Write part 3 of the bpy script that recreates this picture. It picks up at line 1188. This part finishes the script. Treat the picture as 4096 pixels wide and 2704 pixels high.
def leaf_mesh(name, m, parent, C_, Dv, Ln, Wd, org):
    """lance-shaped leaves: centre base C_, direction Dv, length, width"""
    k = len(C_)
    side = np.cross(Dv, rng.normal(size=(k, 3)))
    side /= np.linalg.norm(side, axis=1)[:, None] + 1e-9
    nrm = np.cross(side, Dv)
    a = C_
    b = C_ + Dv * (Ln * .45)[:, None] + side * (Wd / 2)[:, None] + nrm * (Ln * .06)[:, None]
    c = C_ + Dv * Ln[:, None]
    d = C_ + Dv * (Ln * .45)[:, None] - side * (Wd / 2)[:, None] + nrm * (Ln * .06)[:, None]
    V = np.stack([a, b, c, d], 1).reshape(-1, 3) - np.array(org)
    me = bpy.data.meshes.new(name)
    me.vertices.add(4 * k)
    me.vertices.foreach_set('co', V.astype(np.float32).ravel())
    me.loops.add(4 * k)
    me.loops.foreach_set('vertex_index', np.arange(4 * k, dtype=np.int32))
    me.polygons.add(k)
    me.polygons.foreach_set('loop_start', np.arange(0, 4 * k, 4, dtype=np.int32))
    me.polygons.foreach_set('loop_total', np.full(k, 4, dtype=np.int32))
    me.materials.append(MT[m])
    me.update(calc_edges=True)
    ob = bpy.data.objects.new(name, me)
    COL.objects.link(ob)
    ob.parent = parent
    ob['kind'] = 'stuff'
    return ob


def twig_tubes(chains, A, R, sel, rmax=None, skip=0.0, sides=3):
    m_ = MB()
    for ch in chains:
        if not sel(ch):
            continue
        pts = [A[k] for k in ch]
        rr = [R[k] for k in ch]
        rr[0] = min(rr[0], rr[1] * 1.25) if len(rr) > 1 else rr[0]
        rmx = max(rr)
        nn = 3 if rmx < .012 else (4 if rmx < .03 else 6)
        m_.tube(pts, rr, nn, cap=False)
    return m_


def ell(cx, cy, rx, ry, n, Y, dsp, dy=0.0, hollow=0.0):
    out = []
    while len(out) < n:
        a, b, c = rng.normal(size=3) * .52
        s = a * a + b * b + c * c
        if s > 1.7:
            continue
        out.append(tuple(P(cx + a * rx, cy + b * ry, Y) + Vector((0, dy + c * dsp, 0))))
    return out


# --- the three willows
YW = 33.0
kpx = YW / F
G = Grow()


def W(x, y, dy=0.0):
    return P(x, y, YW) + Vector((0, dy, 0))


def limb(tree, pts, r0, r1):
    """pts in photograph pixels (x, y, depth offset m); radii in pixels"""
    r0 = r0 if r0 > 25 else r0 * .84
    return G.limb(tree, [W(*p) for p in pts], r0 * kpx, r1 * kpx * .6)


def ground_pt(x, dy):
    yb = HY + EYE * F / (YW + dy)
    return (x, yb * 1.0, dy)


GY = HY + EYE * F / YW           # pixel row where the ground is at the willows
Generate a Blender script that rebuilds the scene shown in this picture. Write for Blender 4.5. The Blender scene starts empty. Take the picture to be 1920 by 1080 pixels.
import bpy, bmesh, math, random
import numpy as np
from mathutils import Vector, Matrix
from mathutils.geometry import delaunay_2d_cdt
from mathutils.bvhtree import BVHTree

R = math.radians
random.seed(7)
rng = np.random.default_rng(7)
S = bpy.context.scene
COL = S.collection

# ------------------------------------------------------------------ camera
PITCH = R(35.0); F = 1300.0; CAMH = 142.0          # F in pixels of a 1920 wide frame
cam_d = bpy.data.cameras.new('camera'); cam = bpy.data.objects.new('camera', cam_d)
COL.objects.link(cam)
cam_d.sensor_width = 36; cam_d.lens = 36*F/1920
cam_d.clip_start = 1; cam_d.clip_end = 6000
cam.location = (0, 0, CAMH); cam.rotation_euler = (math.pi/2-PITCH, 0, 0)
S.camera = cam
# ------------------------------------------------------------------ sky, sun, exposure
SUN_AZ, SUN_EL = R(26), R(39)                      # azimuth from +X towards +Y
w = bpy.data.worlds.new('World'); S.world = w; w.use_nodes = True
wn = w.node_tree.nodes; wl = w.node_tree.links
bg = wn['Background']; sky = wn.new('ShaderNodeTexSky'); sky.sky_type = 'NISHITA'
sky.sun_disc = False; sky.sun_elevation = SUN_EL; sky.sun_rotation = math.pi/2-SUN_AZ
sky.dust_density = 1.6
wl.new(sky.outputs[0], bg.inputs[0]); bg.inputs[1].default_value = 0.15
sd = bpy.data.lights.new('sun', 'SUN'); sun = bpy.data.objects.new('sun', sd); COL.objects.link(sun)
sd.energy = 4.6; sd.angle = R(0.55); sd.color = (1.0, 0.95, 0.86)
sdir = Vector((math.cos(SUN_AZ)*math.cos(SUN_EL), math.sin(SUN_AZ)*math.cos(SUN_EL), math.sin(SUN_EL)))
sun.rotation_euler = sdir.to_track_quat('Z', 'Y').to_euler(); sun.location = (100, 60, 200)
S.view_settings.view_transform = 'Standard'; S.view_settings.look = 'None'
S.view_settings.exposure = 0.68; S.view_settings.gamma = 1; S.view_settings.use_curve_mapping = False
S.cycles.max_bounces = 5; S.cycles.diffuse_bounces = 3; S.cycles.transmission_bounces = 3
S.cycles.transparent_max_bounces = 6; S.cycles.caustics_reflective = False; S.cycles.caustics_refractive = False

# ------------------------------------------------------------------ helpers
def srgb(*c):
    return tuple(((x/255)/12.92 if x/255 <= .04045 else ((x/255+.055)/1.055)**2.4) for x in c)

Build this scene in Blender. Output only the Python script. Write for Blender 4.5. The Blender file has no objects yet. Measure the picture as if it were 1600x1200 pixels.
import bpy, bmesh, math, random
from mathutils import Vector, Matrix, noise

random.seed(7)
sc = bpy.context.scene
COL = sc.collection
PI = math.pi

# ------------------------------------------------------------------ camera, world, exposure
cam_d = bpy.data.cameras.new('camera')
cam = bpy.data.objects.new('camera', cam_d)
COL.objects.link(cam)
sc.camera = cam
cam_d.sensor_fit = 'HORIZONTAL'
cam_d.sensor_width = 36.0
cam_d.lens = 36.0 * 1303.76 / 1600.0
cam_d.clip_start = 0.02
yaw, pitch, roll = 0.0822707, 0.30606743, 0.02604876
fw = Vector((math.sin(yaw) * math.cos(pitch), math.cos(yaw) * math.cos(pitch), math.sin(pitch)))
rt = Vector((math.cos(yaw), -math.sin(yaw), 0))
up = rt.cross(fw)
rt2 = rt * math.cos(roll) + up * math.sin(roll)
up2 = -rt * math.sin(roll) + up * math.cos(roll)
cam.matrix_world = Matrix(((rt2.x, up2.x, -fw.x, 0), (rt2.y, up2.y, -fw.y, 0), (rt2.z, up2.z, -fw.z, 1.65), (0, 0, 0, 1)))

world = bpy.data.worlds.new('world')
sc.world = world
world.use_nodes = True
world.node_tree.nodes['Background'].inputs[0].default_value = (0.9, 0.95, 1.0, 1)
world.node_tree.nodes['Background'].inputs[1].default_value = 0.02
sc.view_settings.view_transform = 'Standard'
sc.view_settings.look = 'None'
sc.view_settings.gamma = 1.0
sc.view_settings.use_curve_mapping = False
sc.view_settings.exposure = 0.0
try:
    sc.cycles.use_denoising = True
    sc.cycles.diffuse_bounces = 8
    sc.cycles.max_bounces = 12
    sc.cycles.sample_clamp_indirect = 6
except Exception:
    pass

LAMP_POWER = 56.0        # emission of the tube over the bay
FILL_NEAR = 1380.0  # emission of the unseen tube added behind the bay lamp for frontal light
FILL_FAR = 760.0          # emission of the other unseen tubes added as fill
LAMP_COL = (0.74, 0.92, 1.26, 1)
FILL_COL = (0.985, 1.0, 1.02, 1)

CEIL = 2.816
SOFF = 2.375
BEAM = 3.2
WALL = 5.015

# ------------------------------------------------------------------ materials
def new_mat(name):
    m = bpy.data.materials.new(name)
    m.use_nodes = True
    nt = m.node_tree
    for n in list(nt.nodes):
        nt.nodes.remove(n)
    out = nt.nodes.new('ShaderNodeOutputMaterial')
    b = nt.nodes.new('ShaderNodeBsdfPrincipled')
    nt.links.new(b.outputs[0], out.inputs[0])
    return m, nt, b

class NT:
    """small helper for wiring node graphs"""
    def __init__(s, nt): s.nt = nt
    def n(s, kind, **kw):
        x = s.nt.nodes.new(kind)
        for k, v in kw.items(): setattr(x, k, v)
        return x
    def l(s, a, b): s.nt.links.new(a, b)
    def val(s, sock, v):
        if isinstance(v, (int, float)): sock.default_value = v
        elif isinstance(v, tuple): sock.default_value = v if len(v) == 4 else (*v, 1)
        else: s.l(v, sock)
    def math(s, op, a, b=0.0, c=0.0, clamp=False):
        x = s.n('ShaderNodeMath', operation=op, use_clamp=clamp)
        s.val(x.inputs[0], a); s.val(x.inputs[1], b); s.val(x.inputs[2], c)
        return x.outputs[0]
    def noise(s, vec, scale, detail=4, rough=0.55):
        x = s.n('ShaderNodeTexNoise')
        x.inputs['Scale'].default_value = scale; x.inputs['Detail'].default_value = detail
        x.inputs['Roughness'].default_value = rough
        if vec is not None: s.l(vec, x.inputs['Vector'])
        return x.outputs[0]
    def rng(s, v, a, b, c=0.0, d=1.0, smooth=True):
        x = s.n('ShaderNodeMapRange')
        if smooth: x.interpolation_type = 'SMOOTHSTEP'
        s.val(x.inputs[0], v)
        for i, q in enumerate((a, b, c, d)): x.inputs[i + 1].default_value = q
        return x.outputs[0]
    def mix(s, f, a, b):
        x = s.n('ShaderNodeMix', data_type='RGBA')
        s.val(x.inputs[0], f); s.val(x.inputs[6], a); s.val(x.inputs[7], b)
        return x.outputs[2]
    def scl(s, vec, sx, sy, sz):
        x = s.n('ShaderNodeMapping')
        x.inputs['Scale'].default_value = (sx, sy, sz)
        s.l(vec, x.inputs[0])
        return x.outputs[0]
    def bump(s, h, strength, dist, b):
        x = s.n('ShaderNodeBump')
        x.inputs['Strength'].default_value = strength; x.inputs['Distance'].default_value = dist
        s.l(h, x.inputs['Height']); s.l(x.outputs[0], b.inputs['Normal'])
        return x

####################

## [What you should do]
Search the material above for "this". Pull out each line where it shows up.

## [Worked solution]
Write part 3 of the bpy script that recreates this picture. It picks up at line 1188. This part finishes the script. Treat the picture as 4096 pixels wide and 2704 pixels high.
Generate a Blender script that rebuilds the scene shown in this picture. Write for Blender 4.5. The Blender scene starts empty. Take the picture to be 1920 by 1080 pixels.
Build this scene in Blender. Output only the Python script. Write for Blender 4.5. The Blender file has no objects yet. Measure the picture as if it were 1600x1200 pixels.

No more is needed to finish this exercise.